Poissons de récifs : Rien ne vaut l’isolement des hommes

Une étude internationale a évalué pour la première fois l’impact de l’homme sur les poissons de récifs coralliens en Nouvelle-Calédonie. Elle révèle que la biomasse et la biodiversité des communautés de poissons sont maximales dans les récifs isolés, situés à plus de 20 heures de trajet de Nouméa. Une nouvelle échelle de référence qui permet d’évaluer l’état de tous nos récifs coralliens et surtout l’efficacité des mesures de protection.

Durant cette étude conjointe entre l’IRD, les universités de Montpellier, Nouvelle-Calédonie et Hawaï, avec le soutien du CNRS, les scientifiques ont échantillonné 1 833 communautés de poissons sur l’ensemble de l’archipel à partir d’observations sous- marines.

Ils ont ainsi évalué, pour la première fois à cette échelle, les niveaux de biomasse, le nombre d’espèces et de fonctions écologiques des poissons sur une variation de densité humaine allant des récifs isolés à des densités de 2 135 habitants au km2 près de Nouméa. Leurs résultats confirment que la biomasse et la biodiversité sont maximales dans les récifs isolés des populations humaines, situés à plus de 20 heures de trajet de Nouméa, c’est-à-dire au cœur du parc naturel de la mer de Corail.

Derniers refuges

Plus important, cet état optimal peut désormais servir de référence pour évaluer l’état des récifs coralliens situés ailleurs, mais aussi l’efficacité des mesures de protection et en particulier des réserves marines (que l’on ne pouvait scientifiquement jauger faute de connaître l’état d’origine de leur écosystème, les données fournies par les premiers naturalistes étant insuffisantes et peu détaillées).

Ainsi, en utilisant cette comparaison, les chercheurs ont d’abord pu révéler que sur les récifs exploités et proches de l’homme, l’état des communautés de poissons était préoccupant, avec une chute de 44 % de la biomasse par rapport au point de référence, 69 % pour les poissons prédateurs, 36 % pour les herbivores et 60 % pour le nombre de fonctions écologiques.

Par ailleurs, une comparaison avec les poissons issus cette fois des aires marines protégées montre que le bénéfice lié à cette protection est finalement réduit à quelques groupes d’espèces et fonctions et limité pour d’autres (prédateurs).

Enfin, il a été démontré que même les réserves intégrales de grande taille, anciennes, où l’accès est interdit et qui protègent de nombreuses communautés de poissons proches de l’homme, n’ont finalement qu’un effet restreint. L’IRD prend ici l’exemple de la réserve Merlet (38 ans d’existence, 172 km2) où les espèces prédatrices ont une biomasse 3,5 fois moins élevée que dans les récifs isolés de référence.

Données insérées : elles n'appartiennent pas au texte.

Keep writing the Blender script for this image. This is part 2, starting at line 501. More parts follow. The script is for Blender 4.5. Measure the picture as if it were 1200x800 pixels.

L’IRD de conclure que même si elles sont utiles et complémentaires (lire ci-dessous), les réserves marines de Nouvelle-Calédonie ne peuvent « concurrencer » les récifs isolés qui sont les seuls à maintenir l’intégrité des fonctions écologiques sur les systèmes coralliens, notamment celles associées aux prédateurs. D’où l’importance, insistent-ils, de protéger ces récifs isolés, « derniers refuges pour des composantes essentielles de la biodiversité marine »…

 


Les réserves, meilleurs outils de protection

Des études récentes révèlent que 75 % des récifs coralliens sont menacés à l’échelle mondiale (100 % à l’horizon 2050). Ces chiffres s’avèrent particulièrement alarmants, puisque ces réservoirs de biodiversité subviennent, on le sait, directement aux besoins alimentaires, économiques et culturels de nombreuses populations à travers le monde. Les réserves marines constituent à ce jour le principal outil pour tenter de préserver les écosystèmes coralliens et se révèlent efficaces, disent les scientifiques, puisque l’on observe toujours une augmentation de la quantité de poissons dans la zone définie, après une mise en réserve.

 


À savoir

L’Union internationale pour la conservation de la nature (IUCN) recense six catégories d’aire marine protégée, allant de la simple zone gérée pour une exploitation durable des ressources marines (catégorie 6) à la réserve intégrale où toute activité humaine et accès à la réserve sont strictement interdits (catégorie 1).